--- Exercise ---
Each record must be reproduced exactly as it is shown.

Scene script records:
--------------------------------

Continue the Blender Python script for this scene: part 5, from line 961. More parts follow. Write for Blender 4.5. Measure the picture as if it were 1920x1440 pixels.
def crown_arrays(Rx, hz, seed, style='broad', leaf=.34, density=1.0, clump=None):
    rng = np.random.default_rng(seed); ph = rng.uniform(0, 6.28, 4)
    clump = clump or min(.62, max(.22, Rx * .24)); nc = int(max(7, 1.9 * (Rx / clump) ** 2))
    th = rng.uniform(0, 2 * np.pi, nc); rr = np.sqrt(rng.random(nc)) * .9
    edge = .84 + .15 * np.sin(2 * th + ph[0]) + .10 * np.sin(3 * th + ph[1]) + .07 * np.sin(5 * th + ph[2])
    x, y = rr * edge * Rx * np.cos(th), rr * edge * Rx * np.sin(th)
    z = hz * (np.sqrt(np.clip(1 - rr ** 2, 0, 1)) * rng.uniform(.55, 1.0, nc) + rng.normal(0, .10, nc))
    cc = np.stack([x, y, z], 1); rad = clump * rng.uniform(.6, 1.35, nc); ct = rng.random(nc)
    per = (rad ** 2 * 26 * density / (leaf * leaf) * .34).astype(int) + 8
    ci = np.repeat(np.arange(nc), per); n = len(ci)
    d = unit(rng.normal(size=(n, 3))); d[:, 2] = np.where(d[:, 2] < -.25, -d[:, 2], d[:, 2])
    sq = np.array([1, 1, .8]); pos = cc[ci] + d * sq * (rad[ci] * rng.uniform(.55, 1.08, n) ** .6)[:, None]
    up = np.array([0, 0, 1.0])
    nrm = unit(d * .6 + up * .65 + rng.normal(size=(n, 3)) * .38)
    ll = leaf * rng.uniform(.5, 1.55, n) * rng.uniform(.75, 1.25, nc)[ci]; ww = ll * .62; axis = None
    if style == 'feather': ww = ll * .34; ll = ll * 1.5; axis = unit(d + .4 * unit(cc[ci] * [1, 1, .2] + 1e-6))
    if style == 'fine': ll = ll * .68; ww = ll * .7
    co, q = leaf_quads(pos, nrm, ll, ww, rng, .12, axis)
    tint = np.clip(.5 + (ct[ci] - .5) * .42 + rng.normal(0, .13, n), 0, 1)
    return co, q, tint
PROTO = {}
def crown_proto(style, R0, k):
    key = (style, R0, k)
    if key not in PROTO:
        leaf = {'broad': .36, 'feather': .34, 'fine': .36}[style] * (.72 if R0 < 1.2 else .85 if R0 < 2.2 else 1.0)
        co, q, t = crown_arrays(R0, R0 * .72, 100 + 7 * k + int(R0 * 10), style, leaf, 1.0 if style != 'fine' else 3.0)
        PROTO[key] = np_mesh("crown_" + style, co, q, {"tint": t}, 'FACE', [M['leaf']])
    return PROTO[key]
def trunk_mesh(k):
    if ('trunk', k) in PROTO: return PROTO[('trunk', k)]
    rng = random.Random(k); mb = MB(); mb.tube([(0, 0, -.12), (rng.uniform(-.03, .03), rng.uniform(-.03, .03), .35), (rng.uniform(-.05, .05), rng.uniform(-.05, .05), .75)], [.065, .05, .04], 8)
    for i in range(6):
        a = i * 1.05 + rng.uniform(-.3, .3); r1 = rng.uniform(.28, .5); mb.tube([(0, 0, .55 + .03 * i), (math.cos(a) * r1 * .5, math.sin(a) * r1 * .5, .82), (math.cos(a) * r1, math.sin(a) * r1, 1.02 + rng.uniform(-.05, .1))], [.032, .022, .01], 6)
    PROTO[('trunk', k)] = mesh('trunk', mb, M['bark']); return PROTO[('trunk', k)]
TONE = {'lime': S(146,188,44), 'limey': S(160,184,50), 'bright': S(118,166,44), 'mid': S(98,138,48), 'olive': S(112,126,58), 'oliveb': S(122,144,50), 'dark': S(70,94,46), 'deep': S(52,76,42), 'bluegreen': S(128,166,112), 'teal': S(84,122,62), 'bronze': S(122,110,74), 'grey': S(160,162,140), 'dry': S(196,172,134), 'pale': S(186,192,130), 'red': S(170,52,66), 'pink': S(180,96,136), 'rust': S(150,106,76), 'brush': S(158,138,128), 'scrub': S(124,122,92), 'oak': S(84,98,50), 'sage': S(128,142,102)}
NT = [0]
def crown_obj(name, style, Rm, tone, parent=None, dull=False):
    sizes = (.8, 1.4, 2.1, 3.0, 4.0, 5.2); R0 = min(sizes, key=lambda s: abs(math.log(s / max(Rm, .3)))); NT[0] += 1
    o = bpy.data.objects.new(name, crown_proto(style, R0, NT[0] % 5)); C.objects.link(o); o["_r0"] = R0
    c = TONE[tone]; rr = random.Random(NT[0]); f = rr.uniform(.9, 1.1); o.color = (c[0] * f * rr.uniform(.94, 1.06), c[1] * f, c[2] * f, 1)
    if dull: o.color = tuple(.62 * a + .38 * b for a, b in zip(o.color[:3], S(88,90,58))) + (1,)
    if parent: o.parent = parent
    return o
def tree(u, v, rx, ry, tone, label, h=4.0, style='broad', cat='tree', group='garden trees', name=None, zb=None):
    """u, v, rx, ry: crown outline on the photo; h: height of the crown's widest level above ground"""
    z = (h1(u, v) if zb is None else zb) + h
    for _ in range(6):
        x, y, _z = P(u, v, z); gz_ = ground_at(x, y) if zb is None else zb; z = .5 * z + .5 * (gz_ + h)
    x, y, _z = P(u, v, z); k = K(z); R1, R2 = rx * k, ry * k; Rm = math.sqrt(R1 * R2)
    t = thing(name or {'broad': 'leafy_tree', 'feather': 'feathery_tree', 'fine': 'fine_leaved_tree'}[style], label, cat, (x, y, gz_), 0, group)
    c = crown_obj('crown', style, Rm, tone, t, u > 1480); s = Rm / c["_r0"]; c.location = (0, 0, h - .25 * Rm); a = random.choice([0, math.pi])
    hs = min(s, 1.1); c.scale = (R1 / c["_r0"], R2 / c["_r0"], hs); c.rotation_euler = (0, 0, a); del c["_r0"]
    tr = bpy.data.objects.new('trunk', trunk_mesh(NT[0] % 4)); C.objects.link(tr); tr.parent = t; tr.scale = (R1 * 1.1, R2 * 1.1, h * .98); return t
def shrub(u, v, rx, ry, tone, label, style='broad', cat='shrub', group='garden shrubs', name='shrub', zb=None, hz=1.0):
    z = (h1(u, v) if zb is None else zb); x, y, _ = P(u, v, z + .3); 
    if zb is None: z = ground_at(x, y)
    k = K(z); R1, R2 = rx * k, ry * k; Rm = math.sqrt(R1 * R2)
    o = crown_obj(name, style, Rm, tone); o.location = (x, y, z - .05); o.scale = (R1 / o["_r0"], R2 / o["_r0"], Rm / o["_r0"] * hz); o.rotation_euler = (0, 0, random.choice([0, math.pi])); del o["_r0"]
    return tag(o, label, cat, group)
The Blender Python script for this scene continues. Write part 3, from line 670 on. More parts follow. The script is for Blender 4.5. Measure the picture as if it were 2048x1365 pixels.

--------------------------------

--- Solution to the problem ---
Continue the Blender Python script for this scene: part 5, from line 961. More parts follow. Write for Blender 4.5. Measure the picture as if it were 1920x1440 pixels.
def crown_arrays(Rx, hz, seed, style='broad', leaf=.34, density=1.0, clump=None):
    rng = np.random.default_rng(seed); ph = rng.uniform(0, 6.28, 4)
    clump = clump or min(.62, max(.22, Rx * .24)); nc = int(max(7, 1.9 * (Rx / clump) ** 2))
    th = rng.uniform(0, 2 * np.pi, nc); rr = np.sqrt(rng.random(nc)) * .9
    edge = .84 + .15 * np.sin(2 * th + ph[0]) + .10 * np.sin(3 * th + ph[1]) + .07 * np.sin(5 * th + ph[2])
    x, y = rr * edge * Rx * np.cos(th), rr * edge * Rx * np.sin(th)
    z = hz * (np.sqrt(np.clip(1 - rr ** 2, 0, 1)) * rng.uniform(.55, 1.0, nc) + rng.normal(0, .10, nc))
    cc = np.stack([x, y, z], 1); rad = clump * rng.uniform(.6, 1.35, nc); ct = rng.random(nc)
    per = (rad ** 2 * 26 * density / (leaf * leaf) * .34).astype(int) + 8
    ci = np.repeat(np.arange(nc), per); n = len(ci)
    d = unit(rng.normal(size=(n, 3))); d[:, 2] = np.where(d[:, 2] < -.25, -d[:, 2], d[:, 2])
    sq = np.array([1, 1, .8]); pos = cc[ci] + d * sq * (rad[ci] * rng.uniform(.55, 1.08, n) ** .6)[:, None]
    up = np.array([0, 0, 1.0])
    nrm = unit(d * .6 + up * .65 + rng.normal(size=(n, 3)) * .38)
    ll = leaf * rng.uniform(.5, 1.55, n) * rng.uniform(.75, 1.25, nc)[ci]; ww = ll * .62; axis = None
    if style == 'feather': ww = ll * .34; ll = ll * 1.5; axis = unit(d + .4 * unit(cc[ci] * [1, 1, .2] + 1e-6))
    if style == 'fine': ll = ll * .68; ww = ll * .7
    co, q = leaf_quads(pos, nrm, ll, ww, rng, .12, axis)
    tint = np.clip(.5 + (ct[ci] - .5) * .42 + rng.normal(0, .13, n), 0, 1)
    return co, q, tint
PROTO = {}
def crown_proto(style, R0, k):
    key = (style, R0, k)
    if key not in PROTO:
        leaf = {'broad': .36, 'feather': .34, 'fine': .36}[style] * (.72 if R0 < 1.2 else .85 if R0 < 2.2 else 1.0)
        co, q, t = crown_arrays(R0, R0 * .72, 100 + 7 * k + int(R0 * 10), style, leaf, 1.0 if style != 'fine' else 3.0)
        PROTO[key] = np_mesh("crown_" + style, co, q, {"tint": t}, 'FACE', [M['leaf']])
    return PROTO[key]
def trunk_mesh(k):
    if ('trunk', k) in PROTO: return PROTO[('trunk', k)]
    rng = random.Random(k); mb = MB(); mb.tube([(0, 0, -.12), (rng.uniform(-.03, .03), rng.uniform(-.03, .03), .35), (rng.uniform(-.05, .05), rng.uniform(-.05, .05), .75)], [.065, .05, .04], 8)
    for i in range(6):
        a = i * 1.05 + rng.uniform(-.3, .3); r1 = rng.uniform(.28, .5); mb.tube([(0, 0, .55 + .03 * i), (math.cos(a) * r1 * .5, math.sin(a) * r1 * .5, .82), (math.cos(a) * r1, math.sin(a) * r1, 1.02 + rng.uniform(-.05, .1))], [.032, .022, .01], 6)
    PROTO[('trunk', k)] = mesh('trunk', mb, M['bark']); return PROTO[('trunk', k)]
TONE = {'lime': S(146,188,44), 'limey': S(160,184,50), 'bright': S(118,166,44), 'mid': S(98,138,48), 'olive': S(112,126,58), 'oliveb': S(122,144,50), 'dark': S(70,94,46), 'deep': S(52,76,42), 'bluegreen': S(128,166,112), 'teal': S(84,122,62), 'bronze': S(122,110,74), 'grey': S(160,162,140), 'dry': S(196,172,134), 'pale': S(186,192,130), 'red': S(170,52,66), 'pink': S(180,96,136), 'rust': S(150,106,76), 'brush': S(158,138,128), 'scrub': S(124,122,92), 'oak': S(84,98,50), 'sage': S(128,142,102)}
NT = [0]
def crown_obj(name, style, Rm, tone, parent=None, dull=False):
    sizes = (.8, 1.4, 2.1, 3.0, 4.0, 5.2); R0 = min(sizes, key=lambda s: abs(math.log(s / max(Rm, .3)))); NT[0] += 1
    o = bpy.data.objects.new(name, crown_proto(style, R0, NT[0] % 5)); C.objects.link(o); o["_r0"] = R0
    c = TONE[tone]; rr = random.Random(NT[0]); f = rr.uniform(.9, 1.1); o.color = (c[0] * f * rr.uniform(.94, 1.06), c[1] * f, c[2] * f, 1)
    if dull: o.color = tuple(.62 * a + .38 * b for a, b in zip(o.color[:3], S(88,90,58))) + (1,)
    if parent: o.parent = parent
    return o
def tree(u, v, rx, ry, tone, label, h=4.0, style='broad', cat='tree', group='garden trees', name=None, zb=None):
    """u, v, rx, ry: crown outline on the photo; h: height of the crown's widest level above ground"""
    z = (h1(u, v) if zb is None else zb) + h
    for _ in range(6):
        x, y, _z = P(u, v, z); gz_ = ground_at(x, y) if zb is None else zb; z = .5 * z + .5 * (gz_ + h)
    x, y, _z = P(u, v, z); k = K(z); R1, R2 = rx * k, ry * k; Rm = math.sqrt(R1 * R2)
    t = thing(name or {'broad': 'leafy_tree', 'feather': 'feathery_tree', 'fine': 'fine_leaved_tree'}[style], label, cat, (x, y, gz_), 0, group)
    c = crown_obj('crown', style, Rm, tone, t, u > 1480); s = Rm / c["_r0"]; c.location = (0, 0, h - .25 * Rm); a = random.choice([0, math.pi])
    hs = min(s, 1.1); c.scale = (R1 / c["_r0"], R2 / c["_r0"], hs); c.rotation_euler = (0, 0, a); del c["_r0"]
    tr = bpy.data.objects.new('trunk', trunk_mesh(NT[0] % 4)); C.objects.link(tr); tr.parent = t; tr.scale = (R1 * 1.1, R2 * 1.1, h * .98); return t
def shrub(u, v, rx, ry, tone, label, style='broad', cat='shrub', group='garden shrubs', name='shrub', zb=None, hz=1.0):
    z = (h1(u, v) if zb is None else zb); x, y, _ = P(u, v, z + .3); 
    if zb is None: z = ground_at(x, y)
    k = K(z); R1, R2 = rx * k, ry * k; Rm = math.sqrt(R1 * R2)
    o = crown_obj(name, style, Rm, tone); o.location = (x, y, z - .05); o.scale = (R1 / o["_r0"], R2 / o["_r0"], Rm / o["_r0"] * hz); o.rotation_euler = (0, 0, random.choice([0, math.pi])); del o["_r0"]
    return tag(o, label, cat, group)
The Blender Python script for this scene continues. Write part 3, from line 670 on. More parts follow. The script is for Blender 4.5. Measure the picture as if it were 2048x1365 pixels.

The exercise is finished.